Since you apparently think you already know my response (and you're wrong) it would seem to me that you are only interested in talking to hear your own head rattle, so I won't comment further.

[identity profile] delchi.livejournal.com 2003-05-02 08:20 am (UTC)(link)
Oh hell yes. That's why the best $300 I ever spent was at that little off the beaten path taylor shop for my black tie / white tie tux. That got more mileage than my combat boots.

I remember seeing Requiem at the met in that , with similarly dressed friends and noting the T shirt and jeans crowd. WHAT THE FUCK were they thinking? Ditto the time I saw Loreena at Radio City. I rented the most amazing Edwardian tux for that little event.
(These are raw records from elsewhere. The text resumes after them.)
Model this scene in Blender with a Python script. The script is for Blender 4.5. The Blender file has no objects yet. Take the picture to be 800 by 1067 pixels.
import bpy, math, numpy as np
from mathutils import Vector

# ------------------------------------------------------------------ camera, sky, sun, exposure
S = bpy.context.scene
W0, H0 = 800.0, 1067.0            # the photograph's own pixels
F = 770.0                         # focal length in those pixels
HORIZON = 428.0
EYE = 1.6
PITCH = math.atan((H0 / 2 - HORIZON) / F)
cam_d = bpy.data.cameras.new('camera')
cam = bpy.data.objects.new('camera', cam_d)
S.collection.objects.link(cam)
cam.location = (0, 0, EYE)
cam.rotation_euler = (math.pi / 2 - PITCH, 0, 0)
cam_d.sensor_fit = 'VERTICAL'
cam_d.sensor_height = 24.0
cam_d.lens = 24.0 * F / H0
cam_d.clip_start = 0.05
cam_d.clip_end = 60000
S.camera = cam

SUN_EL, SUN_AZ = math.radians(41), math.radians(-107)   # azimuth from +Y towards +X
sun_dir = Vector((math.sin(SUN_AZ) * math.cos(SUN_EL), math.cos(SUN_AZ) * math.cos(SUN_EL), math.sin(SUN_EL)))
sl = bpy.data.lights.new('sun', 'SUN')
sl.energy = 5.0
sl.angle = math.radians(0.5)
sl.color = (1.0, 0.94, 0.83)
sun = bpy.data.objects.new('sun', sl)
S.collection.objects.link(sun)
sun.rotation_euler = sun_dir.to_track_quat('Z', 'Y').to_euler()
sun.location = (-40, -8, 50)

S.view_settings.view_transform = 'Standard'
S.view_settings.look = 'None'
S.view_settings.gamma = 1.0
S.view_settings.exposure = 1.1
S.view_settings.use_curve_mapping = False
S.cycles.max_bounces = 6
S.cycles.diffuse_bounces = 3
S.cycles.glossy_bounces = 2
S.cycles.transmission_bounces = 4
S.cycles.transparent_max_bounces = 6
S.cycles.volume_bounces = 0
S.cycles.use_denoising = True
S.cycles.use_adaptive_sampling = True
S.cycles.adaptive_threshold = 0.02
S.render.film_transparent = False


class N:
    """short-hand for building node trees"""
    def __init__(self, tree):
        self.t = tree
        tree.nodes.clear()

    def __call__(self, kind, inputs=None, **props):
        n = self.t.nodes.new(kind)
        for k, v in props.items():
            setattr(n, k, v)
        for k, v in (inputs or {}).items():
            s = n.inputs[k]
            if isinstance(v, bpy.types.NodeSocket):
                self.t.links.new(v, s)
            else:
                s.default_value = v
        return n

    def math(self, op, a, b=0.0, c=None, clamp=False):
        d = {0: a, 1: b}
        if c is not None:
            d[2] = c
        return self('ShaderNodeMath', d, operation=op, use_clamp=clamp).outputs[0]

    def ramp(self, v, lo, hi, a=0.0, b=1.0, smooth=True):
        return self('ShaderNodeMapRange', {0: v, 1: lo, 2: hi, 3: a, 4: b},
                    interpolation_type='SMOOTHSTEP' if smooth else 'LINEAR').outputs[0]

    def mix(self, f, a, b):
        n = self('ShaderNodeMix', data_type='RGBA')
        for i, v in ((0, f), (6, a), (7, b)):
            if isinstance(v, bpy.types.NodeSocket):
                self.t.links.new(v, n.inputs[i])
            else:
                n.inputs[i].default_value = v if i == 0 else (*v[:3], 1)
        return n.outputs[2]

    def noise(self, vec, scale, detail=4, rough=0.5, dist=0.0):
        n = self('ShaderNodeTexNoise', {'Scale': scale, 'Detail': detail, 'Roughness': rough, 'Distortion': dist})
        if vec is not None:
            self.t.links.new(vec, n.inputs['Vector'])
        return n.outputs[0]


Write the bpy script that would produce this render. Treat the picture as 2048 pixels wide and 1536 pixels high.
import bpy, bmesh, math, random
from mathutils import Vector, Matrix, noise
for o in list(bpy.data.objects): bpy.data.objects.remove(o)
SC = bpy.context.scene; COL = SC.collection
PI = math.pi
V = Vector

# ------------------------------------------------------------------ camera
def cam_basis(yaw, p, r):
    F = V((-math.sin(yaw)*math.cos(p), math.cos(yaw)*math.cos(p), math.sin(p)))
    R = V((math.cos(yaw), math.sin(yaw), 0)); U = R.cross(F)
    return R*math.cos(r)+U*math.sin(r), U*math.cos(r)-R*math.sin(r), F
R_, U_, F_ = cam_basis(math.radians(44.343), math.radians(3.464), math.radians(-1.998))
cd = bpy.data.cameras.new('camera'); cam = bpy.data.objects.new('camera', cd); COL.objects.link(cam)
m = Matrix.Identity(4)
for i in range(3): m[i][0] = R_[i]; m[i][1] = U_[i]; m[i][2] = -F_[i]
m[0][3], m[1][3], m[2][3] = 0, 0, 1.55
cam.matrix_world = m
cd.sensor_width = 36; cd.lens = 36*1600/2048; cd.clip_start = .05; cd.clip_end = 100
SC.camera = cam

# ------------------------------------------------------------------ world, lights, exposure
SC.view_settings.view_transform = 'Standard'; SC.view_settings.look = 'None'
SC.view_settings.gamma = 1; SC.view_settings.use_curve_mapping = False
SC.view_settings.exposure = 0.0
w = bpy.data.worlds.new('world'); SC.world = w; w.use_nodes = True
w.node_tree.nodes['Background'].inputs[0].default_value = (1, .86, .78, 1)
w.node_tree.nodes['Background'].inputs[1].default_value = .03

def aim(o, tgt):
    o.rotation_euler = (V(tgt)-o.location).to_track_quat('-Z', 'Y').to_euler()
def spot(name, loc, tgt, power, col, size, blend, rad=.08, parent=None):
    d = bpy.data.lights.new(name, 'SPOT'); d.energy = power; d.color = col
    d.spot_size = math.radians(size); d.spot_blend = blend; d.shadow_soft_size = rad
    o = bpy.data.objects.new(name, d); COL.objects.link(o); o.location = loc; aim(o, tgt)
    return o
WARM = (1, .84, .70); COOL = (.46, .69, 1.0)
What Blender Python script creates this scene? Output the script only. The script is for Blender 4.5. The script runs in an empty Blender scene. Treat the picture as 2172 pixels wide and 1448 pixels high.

I could not possibly fathom going to somethinglike that in jeans and a " I'm with stupid " T shirt.

Oddly enough, I ran into a snobbish guy I went to HS with at that show. He was in jeans and sandals and quibbering about his movie he was working on , and he took one look at me and was speechless. Oh my my my.



[identity profile] heron61.livejournal.com 2003-05-03 01:03 pm (UTC)(link)
and I do believe in dressing for the theater for a number of reasons

I completely agree (unsurprisingly, since I will take almost any occasion to dress up). It's a bit different in my case, since my strange and eclectic style bears little relation to the drabness that is modern Western male formal wear and I have little patience with anyone who believes I should adhere to such standards (I don't even own a tie or a pale colored dress shirt), but if items like velvet pants, a nice blazer, a dressy body suit and matching jewelry count then I'm right there with you - I definitely believe people should look their best when attending public functions, I often do the same at movies and now I must end this entry because I'm off to see the Cowboy Bebop film.

[identity profile] rm.livejournal.com 2003-05-03 01:10 pm (UTC)(link)
I was going to mention this actually, as people did used to dress up to go to the movies. And while I don't really find that's required in our modern world, people not treating the movie theater like their living room would be a vast improvement consider it's $10+ a ticket here.

When I was a very young child, Radio City Music Hall still showed films on a not too infrequent basis, and I remember seeing Fantasia there and it was something you dressed nicely for, because it was a social occassion, and it was lovely building inside, and it seemed inappropriate that something as wonderous as people should manage to detract from it.

[identity profile] heron61.livejournal.com 2003-05-03 05:12 pm (UTC)(link)
Part of the problem with movies is that we now all too often see them in vile & cramped multiplexes. I always love a chance to go to a movie in a real theater, which in Portland at least means the place that shows art & classic films (oddly Cowboy Bepop played there) and the many wonderful second-run theaters. Having 2nd run theaters often be far nicer than 1st run ones seems sad and strange.

In any case, the model for most public space has become the shudder shopping mall and people's standards of appearance have declined to fit such spaces.